▸ **Information shown**:
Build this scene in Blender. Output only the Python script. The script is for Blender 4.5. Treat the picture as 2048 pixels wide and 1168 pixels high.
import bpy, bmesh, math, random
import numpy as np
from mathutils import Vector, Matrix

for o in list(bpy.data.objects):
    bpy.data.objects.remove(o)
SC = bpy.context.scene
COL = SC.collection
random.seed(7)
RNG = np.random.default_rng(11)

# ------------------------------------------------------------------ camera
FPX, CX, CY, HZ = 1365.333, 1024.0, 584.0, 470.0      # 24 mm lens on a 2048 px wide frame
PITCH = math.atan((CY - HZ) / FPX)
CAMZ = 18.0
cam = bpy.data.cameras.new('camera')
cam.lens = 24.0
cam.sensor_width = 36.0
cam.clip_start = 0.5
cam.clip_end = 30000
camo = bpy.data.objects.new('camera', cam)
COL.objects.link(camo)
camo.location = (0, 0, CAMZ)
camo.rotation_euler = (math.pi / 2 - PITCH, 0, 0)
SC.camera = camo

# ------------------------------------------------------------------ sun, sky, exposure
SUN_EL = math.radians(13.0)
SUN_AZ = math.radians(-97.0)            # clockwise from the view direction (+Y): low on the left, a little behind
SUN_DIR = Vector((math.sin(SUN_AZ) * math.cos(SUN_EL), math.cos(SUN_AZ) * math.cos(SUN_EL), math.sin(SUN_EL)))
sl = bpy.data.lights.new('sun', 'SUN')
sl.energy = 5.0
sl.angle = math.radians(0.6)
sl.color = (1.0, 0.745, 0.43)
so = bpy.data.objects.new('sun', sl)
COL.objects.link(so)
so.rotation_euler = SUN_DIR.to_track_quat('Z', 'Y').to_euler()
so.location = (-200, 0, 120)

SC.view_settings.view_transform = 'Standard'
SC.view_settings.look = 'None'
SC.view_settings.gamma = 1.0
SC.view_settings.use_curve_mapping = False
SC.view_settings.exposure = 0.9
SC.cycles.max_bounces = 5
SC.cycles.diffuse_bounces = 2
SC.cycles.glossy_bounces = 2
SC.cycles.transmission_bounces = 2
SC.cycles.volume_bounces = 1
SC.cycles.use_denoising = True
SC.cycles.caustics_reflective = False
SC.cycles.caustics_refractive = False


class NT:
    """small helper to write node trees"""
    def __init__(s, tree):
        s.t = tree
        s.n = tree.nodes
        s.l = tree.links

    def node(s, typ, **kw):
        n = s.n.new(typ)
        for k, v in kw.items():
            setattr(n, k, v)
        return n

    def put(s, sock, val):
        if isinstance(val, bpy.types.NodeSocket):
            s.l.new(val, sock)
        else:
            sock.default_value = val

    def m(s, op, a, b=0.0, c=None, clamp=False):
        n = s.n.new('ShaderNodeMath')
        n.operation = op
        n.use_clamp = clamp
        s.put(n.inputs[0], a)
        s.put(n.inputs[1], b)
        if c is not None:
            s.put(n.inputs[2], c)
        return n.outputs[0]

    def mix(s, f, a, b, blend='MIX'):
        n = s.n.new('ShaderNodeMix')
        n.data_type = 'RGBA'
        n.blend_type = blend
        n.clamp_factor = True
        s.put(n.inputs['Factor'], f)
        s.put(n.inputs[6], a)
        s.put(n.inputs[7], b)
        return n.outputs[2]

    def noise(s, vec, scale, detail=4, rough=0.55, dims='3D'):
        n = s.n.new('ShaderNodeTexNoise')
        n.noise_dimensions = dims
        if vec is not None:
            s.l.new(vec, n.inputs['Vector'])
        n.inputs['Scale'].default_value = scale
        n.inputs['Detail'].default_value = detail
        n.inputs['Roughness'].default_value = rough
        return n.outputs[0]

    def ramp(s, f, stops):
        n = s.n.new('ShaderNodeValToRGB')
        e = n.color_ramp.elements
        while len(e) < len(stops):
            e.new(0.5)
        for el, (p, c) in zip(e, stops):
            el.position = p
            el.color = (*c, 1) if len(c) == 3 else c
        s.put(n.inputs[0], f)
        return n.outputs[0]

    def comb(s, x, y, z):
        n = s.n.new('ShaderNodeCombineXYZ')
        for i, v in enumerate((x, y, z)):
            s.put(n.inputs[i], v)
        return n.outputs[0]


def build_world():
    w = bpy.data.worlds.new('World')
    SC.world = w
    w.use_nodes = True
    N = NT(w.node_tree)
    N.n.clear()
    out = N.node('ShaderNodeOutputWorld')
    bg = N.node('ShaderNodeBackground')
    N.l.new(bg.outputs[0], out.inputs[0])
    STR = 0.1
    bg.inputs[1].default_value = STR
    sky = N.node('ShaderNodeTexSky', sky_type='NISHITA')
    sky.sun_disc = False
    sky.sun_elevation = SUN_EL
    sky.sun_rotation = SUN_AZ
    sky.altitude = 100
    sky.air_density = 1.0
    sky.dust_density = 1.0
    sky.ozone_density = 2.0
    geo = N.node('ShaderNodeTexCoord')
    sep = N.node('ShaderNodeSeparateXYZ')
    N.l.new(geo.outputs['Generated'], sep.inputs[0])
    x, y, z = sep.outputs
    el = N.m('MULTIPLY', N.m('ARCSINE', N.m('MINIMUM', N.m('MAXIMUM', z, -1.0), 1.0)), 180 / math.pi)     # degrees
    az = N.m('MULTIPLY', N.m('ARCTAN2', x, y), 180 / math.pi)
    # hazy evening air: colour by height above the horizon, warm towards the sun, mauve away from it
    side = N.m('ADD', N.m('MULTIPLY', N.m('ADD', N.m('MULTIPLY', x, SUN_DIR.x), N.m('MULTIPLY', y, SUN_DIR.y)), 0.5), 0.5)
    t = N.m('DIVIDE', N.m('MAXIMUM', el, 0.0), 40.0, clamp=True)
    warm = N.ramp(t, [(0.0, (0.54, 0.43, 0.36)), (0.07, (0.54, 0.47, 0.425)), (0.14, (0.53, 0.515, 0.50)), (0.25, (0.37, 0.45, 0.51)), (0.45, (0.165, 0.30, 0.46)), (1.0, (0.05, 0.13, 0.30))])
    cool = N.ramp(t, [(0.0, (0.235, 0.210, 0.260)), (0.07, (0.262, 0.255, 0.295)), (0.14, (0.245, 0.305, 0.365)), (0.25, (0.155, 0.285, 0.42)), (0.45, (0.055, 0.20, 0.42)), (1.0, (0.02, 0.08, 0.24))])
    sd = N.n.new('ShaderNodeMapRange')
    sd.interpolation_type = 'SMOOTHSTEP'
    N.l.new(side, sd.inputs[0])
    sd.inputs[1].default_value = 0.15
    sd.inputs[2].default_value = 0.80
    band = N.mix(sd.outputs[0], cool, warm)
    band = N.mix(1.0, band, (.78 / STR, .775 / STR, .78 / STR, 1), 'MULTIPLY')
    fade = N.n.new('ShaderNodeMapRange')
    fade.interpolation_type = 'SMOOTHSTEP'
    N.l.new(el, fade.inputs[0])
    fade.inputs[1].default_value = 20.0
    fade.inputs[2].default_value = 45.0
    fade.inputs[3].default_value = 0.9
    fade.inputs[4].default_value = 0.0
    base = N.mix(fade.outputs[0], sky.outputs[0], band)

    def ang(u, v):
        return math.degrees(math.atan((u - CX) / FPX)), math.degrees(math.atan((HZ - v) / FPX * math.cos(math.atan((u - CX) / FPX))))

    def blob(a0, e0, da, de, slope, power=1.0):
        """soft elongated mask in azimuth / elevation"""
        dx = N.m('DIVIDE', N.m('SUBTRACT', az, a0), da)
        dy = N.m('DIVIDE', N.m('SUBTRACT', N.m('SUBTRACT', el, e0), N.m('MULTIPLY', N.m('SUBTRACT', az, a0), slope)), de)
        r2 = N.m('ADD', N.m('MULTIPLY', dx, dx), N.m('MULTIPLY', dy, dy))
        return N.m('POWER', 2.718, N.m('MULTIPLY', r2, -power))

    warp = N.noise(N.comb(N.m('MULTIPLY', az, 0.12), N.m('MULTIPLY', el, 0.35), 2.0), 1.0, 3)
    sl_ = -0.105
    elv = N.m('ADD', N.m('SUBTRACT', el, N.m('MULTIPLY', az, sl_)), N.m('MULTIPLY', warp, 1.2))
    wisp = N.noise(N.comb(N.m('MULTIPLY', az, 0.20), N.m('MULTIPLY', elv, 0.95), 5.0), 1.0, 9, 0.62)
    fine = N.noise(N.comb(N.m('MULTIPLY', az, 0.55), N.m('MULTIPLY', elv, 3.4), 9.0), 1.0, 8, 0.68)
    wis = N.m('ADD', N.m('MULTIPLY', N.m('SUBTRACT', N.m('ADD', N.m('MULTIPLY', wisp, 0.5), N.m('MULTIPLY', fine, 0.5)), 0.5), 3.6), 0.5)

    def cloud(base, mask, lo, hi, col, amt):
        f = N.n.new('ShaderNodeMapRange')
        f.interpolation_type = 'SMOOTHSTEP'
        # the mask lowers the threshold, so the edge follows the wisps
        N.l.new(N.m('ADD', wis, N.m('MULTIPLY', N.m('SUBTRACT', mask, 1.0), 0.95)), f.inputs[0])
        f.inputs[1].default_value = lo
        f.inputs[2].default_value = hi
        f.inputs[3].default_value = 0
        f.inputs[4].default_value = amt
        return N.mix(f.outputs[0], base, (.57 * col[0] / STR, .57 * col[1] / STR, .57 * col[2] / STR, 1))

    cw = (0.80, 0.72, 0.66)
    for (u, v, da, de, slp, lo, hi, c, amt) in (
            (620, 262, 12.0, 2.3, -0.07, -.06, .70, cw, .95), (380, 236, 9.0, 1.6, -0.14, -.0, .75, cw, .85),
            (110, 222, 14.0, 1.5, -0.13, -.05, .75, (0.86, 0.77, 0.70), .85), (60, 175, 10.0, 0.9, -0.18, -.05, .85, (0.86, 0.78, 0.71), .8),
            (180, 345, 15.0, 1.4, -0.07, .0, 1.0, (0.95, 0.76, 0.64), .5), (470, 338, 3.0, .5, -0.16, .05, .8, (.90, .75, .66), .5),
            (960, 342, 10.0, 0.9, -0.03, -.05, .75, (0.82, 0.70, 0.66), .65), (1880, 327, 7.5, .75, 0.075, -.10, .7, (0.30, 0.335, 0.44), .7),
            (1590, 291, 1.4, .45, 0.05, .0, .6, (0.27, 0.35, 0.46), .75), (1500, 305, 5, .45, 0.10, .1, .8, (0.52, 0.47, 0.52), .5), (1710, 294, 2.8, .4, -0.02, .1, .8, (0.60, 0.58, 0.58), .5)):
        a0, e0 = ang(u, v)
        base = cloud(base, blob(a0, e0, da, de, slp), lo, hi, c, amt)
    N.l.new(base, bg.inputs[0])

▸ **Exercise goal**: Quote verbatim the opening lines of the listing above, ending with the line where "RNG = np.random.default_rng(11)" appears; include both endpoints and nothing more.

▸ **Correct output**:
Build this scene in Blender. Output only the Python script. The script is for Blender 4.5. Treat the picture as 2048 pixels wide and 1168 pixels high.
import bpy, bmesh, math, random
import numpy as np
from mathutils import Vector, Matrix

for o in list(bpy.data.objects):
    bpy.data.objects.remove(o)
SC = bpy.context.scene
COL = SC.collection
random.seed(7)
RNG = np.random.default_rng(11)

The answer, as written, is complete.